WRITTEN REQUEST: From the records below, transcribe only the lines running from the one with "Reconstruct this image" through the one with "sc.render.resolution_x, sc.render.resolution_y = W, H". Keep both of those end lines.

>> begin DATASET RECORDS

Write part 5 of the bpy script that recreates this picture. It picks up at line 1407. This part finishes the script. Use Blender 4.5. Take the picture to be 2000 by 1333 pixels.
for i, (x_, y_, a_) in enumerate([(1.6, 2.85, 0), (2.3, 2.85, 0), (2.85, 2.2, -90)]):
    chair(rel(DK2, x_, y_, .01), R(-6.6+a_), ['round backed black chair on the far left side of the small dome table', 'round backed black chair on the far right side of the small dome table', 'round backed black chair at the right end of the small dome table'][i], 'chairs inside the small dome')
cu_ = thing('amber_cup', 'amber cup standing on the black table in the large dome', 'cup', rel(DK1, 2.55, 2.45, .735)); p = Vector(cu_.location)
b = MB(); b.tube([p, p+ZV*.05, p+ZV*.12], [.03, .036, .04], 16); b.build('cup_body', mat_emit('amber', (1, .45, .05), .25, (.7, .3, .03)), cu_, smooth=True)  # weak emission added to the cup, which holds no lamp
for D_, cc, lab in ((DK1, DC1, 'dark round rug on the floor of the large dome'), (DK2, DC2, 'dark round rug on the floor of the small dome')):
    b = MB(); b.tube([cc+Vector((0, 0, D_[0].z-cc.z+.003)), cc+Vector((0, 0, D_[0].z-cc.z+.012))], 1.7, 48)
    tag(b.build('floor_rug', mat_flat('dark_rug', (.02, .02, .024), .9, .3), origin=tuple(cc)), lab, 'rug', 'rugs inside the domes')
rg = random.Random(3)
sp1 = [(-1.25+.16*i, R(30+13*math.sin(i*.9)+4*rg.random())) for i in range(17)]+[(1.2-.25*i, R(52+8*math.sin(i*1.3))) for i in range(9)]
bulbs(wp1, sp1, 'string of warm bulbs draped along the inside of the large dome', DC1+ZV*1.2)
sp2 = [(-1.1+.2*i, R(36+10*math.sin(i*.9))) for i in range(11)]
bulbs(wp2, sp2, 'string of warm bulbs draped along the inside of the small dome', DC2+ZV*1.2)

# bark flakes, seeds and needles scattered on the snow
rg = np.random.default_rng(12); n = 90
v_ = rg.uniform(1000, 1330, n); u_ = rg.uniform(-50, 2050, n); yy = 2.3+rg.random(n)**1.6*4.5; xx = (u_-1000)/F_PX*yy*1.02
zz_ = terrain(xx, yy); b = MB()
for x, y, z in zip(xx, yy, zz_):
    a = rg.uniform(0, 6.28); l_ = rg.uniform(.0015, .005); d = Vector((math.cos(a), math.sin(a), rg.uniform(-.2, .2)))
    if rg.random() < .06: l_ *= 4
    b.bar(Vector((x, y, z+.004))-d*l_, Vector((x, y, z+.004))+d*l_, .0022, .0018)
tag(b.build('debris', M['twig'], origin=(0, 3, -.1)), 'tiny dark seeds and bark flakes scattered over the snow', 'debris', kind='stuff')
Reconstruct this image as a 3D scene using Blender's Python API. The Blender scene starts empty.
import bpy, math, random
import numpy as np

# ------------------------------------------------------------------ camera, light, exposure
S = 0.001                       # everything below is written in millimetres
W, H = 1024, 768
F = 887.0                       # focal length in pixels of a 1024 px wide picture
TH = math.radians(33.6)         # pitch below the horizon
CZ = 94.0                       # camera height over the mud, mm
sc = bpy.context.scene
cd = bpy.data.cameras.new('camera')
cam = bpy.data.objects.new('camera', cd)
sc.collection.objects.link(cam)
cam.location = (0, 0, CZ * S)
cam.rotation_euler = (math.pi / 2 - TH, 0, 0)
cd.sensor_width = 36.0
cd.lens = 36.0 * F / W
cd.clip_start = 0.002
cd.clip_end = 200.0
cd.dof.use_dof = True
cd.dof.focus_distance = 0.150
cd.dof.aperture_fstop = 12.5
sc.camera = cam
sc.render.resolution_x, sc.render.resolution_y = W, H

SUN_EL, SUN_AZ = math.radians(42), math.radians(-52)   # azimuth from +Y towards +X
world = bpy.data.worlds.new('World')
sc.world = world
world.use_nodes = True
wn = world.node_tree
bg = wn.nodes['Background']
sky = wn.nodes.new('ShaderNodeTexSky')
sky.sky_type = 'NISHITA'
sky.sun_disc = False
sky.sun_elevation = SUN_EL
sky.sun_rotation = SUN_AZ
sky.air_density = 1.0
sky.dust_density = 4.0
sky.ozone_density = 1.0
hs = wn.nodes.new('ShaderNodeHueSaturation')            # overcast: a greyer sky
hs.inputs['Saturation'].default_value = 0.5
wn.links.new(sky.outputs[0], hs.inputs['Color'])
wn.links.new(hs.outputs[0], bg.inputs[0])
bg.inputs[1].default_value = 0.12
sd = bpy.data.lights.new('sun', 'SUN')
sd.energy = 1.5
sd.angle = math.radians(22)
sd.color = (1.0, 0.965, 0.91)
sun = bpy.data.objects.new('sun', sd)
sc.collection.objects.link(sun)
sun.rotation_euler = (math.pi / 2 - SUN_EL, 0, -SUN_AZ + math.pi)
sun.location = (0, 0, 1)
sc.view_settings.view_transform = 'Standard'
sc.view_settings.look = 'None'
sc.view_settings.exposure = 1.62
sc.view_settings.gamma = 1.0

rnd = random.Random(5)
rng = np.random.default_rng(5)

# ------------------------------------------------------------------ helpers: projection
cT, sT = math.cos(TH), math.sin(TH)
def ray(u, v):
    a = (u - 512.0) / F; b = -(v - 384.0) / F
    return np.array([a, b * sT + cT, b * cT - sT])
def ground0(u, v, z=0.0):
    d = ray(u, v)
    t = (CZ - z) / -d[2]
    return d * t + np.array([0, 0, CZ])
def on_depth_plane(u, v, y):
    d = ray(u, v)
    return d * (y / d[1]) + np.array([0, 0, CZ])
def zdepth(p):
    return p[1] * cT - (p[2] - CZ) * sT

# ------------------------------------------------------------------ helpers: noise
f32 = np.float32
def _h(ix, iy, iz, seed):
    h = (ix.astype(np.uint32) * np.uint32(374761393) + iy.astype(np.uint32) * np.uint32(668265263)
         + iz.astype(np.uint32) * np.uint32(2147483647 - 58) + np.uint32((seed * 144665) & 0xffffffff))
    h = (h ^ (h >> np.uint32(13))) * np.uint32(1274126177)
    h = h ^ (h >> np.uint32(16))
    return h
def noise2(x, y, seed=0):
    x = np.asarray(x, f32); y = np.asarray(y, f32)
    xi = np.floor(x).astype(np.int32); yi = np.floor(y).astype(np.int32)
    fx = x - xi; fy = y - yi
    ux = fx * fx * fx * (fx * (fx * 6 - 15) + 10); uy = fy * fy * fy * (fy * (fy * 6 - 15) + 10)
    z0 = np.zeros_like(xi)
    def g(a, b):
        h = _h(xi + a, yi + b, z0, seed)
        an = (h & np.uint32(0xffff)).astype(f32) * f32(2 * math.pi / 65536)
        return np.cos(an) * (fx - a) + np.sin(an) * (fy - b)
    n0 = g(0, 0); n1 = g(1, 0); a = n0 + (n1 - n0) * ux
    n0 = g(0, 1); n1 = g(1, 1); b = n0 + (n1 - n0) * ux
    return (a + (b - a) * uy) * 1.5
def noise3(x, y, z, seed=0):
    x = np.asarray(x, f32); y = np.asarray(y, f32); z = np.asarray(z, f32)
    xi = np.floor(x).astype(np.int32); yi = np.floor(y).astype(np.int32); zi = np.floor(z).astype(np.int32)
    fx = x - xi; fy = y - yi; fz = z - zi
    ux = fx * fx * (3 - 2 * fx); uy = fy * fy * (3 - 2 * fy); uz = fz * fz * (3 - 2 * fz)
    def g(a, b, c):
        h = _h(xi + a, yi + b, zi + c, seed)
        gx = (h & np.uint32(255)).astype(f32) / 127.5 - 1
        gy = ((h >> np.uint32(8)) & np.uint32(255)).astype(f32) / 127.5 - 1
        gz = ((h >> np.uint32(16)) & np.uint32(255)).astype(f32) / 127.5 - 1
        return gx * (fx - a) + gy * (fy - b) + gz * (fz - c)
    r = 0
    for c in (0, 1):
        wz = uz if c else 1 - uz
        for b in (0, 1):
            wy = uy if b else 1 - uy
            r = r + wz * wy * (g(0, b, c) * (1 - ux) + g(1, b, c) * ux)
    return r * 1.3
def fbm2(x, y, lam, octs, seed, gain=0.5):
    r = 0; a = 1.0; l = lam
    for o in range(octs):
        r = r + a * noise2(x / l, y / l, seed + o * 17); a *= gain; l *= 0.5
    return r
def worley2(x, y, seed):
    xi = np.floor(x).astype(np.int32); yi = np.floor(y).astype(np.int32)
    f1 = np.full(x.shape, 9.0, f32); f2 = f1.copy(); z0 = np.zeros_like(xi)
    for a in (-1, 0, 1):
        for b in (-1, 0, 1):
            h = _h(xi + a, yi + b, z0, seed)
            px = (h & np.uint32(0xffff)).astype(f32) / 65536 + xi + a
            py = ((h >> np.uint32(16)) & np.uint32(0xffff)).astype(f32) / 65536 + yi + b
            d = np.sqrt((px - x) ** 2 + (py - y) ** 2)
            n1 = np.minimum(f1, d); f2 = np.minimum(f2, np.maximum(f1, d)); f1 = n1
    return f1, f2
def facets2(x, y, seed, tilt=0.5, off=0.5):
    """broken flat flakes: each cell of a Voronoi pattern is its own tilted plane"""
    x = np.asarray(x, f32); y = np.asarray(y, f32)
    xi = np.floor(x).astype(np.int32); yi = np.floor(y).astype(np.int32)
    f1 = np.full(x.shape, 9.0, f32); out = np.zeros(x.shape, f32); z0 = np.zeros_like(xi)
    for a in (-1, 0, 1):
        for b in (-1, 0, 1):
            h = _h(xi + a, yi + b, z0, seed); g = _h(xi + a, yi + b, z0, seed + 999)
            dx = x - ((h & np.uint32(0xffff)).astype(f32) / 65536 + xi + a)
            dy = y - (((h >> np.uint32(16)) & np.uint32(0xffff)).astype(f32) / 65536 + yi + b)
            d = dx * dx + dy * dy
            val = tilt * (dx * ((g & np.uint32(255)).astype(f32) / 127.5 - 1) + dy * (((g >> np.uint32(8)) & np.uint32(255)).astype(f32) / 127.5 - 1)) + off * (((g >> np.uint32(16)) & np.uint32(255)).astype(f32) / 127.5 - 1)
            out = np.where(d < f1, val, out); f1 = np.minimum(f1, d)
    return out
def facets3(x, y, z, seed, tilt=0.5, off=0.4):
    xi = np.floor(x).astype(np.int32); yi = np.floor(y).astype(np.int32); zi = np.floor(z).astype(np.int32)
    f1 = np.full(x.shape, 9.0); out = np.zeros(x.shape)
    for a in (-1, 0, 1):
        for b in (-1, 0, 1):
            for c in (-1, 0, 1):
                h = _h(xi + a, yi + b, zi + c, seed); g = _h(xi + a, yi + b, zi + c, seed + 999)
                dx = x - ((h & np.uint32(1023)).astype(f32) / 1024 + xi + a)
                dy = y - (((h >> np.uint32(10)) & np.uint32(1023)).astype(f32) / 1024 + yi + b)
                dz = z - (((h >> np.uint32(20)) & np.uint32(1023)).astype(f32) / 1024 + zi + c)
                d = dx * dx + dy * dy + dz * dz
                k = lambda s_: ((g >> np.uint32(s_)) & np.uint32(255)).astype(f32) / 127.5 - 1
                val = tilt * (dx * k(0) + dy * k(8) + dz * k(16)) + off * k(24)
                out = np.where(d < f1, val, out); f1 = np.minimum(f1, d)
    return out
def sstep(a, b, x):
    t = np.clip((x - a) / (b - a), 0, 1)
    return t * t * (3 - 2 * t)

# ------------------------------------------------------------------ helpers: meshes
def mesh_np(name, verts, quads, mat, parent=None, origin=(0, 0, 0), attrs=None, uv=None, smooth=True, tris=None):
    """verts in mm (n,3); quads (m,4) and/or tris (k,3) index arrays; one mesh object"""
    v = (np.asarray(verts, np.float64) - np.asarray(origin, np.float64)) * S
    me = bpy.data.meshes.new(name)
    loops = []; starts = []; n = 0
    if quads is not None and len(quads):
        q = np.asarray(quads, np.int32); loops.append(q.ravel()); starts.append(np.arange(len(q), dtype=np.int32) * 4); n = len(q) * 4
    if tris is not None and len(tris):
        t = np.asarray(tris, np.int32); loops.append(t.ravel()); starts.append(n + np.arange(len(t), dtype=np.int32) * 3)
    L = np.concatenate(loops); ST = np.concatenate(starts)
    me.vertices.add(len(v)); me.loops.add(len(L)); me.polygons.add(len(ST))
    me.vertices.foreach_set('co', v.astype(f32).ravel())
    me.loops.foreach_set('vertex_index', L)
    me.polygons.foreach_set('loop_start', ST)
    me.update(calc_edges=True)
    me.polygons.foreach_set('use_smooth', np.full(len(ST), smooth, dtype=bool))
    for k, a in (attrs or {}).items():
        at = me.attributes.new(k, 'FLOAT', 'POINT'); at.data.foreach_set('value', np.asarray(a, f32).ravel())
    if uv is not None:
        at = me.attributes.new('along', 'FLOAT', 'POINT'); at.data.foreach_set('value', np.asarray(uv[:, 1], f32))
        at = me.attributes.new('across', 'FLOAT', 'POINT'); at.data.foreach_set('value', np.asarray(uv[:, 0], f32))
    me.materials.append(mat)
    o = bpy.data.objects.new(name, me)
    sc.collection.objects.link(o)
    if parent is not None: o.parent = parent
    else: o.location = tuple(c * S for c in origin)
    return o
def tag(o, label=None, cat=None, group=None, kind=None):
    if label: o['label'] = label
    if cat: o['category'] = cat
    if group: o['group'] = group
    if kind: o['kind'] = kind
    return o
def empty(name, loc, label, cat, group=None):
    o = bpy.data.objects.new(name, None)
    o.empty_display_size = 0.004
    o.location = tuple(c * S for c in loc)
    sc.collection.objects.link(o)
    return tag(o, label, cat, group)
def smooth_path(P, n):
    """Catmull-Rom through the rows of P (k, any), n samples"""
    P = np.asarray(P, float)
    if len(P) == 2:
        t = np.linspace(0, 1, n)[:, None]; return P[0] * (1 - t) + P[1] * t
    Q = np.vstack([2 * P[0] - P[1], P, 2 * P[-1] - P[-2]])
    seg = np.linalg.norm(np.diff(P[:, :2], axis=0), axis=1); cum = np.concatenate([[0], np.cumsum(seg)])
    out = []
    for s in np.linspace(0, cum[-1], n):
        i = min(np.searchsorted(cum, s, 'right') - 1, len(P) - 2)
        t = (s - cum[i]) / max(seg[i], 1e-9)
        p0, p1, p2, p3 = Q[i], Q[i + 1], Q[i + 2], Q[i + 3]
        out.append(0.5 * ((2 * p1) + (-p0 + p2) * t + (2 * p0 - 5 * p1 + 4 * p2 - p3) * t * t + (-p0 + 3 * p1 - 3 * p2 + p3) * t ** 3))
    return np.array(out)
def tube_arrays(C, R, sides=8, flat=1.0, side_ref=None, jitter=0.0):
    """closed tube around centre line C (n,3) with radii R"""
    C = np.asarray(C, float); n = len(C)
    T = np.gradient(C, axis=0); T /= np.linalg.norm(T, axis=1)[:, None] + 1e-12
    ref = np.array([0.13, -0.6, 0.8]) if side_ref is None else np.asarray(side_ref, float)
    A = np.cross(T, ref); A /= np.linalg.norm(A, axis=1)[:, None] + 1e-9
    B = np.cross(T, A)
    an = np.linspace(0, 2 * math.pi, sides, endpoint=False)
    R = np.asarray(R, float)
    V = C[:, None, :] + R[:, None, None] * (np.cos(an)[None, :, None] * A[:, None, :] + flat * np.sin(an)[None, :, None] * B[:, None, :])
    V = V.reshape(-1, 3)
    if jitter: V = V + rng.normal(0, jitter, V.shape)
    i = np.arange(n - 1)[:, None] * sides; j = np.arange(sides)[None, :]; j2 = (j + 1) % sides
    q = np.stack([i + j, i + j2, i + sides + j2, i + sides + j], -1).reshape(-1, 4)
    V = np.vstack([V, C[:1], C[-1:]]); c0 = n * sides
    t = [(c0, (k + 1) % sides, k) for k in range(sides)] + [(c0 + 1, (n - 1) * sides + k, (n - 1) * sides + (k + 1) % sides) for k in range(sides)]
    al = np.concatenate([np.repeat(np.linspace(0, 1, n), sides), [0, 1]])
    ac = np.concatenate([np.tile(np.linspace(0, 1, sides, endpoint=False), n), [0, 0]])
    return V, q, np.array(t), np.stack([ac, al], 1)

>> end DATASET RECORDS

TASK RESPONSE:
Reconstruct this image as a 3D scene using Blender's Python API. The Blender scene starts empty.
import bpy, math, random
import numpy as np

# ------------------------------------------------------------------ camera, light, exposure
S = 0.001                       # everything below is written in millimetres
W, H = 1024, 768
F = 887.0                       # focal length in pixels of a 1024 px wide picture
TH = math.radians(33.6)         # pitch below the horizon
CZ = 94.0                       # camera height over the mud, mm
sc = bpy.context.scene
cd = bpy.data.cameras.new('camera')
cam = bpy.data.objects.new('camera', cd)
sc.collection.objects.link(cam)
cam.location = (0, 0, CZ * S)
cam.rotation_euler = (math.pi / 2 - TH, 0, 0)
cd.sensor_width = 36.0
cd.lens = 36.0 * F / W
cd.clip_start = 0.002
cd.clip_end = 200.0
cd.dof.use_dof = True
cd.dof.focus_distance = 0.150
cd.dof.aperture_fstop = 12.5
sc.camera = cam
sc.render.resolution_x, sc.render.resolution_y = W, H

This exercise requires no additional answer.